WALTER OLTMANN (b. 1960)

Bleeder
2007
Ink on paper
210 x 100 cm

BIOGRAPHY

Walter Oltmann was born in Rustenburg at the foot of the Magaliesburg mountain range. His father worked as a civil servant and the family moved from one remote area of KwaZulu-Natal to the next. In this way, Oltmann was exposed to traditional cultural and craft practices, many of which involved the use of wire – which he continues to research and draw on in his artistic career today.

He completed his BAFA at the Pietermaritzburg campus of the University of Natal (now KwaZulu-Natal) (1978–1981), and graduated with his Master’s from the University of the Witwatersrand (Wits) (1985) – where he later worked as a Senior Lecturer in Fine Arts.

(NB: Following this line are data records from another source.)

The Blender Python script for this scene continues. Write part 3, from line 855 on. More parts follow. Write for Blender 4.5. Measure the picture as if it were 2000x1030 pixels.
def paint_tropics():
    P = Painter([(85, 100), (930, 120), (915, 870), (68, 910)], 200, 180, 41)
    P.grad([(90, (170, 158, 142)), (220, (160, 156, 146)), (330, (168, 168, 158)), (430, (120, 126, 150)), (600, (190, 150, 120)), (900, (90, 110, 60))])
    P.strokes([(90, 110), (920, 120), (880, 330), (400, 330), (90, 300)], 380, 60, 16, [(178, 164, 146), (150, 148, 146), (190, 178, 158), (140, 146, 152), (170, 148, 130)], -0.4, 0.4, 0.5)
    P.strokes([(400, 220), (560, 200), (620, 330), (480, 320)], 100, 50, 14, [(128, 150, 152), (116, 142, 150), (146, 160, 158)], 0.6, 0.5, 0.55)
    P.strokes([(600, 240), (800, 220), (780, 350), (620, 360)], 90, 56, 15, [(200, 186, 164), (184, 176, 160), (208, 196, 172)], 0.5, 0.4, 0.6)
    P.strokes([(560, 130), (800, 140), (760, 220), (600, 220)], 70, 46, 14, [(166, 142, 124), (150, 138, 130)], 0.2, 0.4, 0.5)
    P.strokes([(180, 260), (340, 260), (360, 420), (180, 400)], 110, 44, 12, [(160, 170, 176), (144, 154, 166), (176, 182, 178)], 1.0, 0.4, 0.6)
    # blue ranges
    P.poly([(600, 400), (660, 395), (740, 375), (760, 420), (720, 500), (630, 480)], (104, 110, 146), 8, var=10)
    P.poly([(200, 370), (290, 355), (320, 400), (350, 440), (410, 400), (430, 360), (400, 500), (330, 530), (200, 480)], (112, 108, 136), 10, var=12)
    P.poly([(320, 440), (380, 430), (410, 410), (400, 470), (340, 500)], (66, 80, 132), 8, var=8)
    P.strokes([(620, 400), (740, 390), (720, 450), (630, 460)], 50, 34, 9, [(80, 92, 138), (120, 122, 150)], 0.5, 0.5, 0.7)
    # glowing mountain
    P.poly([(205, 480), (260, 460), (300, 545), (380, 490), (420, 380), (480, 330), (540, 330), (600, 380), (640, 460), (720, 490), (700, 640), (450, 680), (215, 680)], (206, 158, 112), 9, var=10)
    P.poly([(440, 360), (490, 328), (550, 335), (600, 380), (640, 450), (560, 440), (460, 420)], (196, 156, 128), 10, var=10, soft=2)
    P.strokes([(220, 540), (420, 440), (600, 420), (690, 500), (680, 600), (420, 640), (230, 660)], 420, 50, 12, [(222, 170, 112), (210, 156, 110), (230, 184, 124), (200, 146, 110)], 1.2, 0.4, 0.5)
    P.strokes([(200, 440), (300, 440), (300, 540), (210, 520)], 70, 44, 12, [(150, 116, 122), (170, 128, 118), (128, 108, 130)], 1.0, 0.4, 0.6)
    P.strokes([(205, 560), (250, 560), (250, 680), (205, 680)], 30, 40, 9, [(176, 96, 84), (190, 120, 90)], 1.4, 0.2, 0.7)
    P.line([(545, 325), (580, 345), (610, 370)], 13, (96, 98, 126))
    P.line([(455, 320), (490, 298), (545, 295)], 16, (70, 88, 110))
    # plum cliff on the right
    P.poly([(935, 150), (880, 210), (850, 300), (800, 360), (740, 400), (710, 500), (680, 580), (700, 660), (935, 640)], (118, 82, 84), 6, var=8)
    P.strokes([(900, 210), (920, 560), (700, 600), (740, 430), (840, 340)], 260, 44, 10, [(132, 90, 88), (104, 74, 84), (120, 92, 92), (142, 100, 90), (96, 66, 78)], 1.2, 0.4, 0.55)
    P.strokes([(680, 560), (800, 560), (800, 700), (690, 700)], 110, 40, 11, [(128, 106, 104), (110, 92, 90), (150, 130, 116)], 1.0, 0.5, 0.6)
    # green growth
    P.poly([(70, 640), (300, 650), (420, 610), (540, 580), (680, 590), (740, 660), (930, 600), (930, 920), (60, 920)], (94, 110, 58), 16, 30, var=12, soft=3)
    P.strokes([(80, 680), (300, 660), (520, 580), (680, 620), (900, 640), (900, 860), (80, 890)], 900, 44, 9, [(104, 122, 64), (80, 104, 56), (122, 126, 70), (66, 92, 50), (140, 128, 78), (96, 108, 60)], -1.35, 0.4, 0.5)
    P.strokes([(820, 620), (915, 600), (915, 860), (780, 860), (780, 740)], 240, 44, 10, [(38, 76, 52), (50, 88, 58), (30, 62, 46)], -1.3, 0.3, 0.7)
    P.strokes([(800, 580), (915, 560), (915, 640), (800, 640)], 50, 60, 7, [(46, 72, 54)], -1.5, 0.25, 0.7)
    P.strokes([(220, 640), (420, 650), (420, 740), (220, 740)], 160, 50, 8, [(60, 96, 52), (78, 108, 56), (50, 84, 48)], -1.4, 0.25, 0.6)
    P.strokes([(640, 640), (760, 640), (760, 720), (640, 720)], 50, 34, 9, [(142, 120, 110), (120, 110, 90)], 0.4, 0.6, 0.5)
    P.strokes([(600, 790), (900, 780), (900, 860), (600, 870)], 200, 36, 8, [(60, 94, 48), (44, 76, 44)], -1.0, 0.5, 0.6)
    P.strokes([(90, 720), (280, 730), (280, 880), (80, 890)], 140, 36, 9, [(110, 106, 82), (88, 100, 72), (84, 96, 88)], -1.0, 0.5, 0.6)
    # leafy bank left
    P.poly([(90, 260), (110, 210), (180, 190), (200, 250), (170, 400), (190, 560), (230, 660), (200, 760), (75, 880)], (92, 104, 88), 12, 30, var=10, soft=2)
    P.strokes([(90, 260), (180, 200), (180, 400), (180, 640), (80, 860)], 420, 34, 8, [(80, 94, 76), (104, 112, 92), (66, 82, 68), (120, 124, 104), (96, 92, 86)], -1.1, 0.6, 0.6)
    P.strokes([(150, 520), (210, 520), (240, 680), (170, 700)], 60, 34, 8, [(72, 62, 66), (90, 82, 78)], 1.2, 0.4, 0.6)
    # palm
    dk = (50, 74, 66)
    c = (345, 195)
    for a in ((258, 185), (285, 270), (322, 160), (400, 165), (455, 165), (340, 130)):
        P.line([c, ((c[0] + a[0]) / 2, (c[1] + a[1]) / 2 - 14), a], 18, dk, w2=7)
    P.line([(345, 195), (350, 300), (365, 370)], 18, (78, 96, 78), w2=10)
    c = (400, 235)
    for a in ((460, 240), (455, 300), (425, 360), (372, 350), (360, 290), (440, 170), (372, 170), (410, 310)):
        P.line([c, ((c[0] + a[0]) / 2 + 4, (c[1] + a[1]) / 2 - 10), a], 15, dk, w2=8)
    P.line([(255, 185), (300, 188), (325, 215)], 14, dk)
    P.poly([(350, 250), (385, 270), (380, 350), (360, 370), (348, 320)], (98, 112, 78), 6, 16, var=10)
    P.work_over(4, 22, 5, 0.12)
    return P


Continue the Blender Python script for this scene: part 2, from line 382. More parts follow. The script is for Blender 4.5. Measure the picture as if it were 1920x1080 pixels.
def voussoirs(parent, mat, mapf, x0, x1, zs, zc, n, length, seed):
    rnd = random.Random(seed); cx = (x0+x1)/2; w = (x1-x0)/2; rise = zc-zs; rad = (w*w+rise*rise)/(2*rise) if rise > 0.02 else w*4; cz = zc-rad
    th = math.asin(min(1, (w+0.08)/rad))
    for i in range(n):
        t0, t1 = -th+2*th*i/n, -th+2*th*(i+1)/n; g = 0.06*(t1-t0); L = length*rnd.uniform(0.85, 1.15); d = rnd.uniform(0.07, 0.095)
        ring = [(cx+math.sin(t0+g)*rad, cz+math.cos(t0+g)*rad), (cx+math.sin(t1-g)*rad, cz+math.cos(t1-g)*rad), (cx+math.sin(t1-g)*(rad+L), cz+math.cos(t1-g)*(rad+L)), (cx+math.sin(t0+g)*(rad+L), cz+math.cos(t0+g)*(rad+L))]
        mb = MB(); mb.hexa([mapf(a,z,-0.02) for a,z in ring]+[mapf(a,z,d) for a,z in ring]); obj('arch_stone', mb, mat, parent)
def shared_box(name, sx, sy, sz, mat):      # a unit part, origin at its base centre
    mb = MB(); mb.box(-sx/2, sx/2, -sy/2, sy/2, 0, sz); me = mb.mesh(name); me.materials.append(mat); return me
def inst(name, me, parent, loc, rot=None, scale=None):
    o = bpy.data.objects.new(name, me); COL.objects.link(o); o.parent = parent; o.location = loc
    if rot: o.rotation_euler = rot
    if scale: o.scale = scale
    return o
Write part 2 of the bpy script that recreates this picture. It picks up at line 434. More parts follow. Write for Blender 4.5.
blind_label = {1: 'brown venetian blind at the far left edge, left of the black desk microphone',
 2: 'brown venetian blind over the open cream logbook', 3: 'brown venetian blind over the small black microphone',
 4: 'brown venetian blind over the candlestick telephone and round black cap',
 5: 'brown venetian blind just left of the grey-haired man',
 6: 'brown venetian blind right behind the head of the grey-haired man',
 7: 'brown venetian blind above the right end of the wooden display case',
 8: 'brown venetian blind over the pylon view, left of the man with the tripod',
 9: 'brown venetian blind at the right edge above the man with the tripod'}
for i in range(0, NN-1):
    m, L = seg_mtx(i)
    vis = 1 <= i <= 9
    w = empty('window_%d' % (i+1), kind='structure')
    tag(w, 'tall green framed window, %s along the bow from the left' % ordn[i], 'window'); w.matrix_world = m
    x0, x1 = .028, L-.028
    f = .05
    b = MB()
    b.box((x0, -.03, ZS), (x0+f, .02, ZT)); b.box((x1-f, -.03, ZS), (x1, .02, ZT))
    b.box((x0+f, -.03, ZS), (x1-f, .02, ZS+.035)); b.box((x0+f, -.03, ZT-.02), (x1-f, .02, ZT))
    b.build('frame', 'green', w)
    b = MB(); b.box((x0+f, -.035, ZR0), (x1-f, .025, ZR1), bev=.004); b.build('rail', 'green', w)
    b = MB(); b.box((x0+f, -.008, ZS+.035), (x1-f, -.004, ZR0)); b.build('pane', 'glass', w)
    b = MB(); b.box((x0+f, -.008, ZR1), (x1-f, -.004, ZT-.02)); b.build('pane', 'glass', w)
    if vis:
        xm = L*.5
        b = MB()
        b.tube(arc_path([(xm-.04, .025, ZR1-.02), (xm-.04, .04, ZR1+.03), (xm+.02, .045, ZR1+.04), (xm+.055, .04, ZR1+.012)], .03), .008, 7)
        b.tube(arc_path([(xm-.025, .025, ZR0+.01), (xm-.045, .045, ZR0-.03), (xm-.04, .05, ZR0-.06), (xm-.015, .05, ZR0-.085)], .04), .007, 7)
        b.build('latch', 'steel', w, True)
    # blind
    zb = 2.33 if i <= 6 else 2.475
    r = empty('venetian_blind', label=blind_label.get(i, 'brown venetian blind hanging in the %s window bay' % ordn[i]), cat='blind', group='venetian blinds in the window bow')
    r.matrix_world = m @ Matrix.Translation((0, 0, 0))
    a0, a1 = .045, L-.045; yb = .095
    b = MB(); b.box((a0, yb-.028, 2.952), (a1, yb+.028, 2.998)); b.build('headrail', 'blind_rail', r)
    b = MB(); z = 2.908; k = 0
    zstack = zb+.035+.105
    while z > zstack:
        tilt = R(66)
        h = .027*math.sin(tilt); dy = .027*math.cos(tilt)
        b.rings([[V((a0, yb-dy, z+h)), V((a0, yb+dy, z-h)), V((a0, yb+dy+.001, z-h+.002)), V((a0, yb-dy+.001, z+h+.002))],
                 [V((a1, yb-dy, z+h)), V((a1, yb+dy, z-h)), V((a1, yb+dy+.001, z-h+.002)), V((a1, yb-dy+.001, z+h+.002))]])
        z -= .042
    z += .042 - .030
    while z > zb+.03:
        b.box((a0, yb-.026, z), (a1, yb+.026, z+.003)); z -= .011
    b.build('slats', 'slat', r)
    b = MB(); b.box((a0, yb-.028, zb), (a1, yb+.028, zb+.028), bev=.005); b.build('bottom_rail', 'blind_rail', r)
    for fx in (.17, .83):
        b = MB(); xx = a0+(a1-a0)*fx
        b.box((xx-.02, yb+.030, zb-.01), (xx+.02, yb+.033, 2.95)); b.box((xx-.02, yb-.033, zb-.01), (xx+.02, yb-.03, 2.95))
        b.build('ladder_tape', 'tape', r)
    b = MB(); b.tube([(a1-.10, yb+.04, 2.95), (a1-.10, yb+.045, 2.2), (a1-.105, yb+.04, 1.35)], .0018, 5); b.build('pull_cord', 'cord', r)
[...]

His sculptural output is comprised almost entirely of woven wire forms depicting natural phenomena – including animals, insects and fish – as well as hybrid, mutated forms which hover between human and animal, such as his famous Caterpillar Suit works. Alongside his three-dimensional works, Oltmann creates works on paper – working in pencil, ink and bleach – as well as print editions. His two-dimensional works are closely related to his sculptures and echo the finely woven lines which characterise his wire forms.

In 2001, Oltmann was awarded the Standard Bank Young Artist Award for Visual Arts and his solo exhibition travelled throughout South Africa. In 2014, the Standard Bank Gallery, Johannesburg hosted his solo show In the Weave which profiled three decades of his work.

Oltmann received the Claire & Edoardo Villa Will Trust’s Extraordinary Award for Sculpture in 2022, enabling him to produce an extensive body of work, undertaken in the Villa Legodi workshop at NIROX Sculpture Park, where the works were publicly shown. These works were also shown at the Norval Foundation in Cape Town as part of the exhibition Metamorphosis (November 2023 – November 2024), curated by Karel Nel and Ally Martinez.

Oltmann’s work is held in important collections locally and abroad, including at the Iziko South African National Gallery, Cape Town and the Seattle Art Museum, Washington.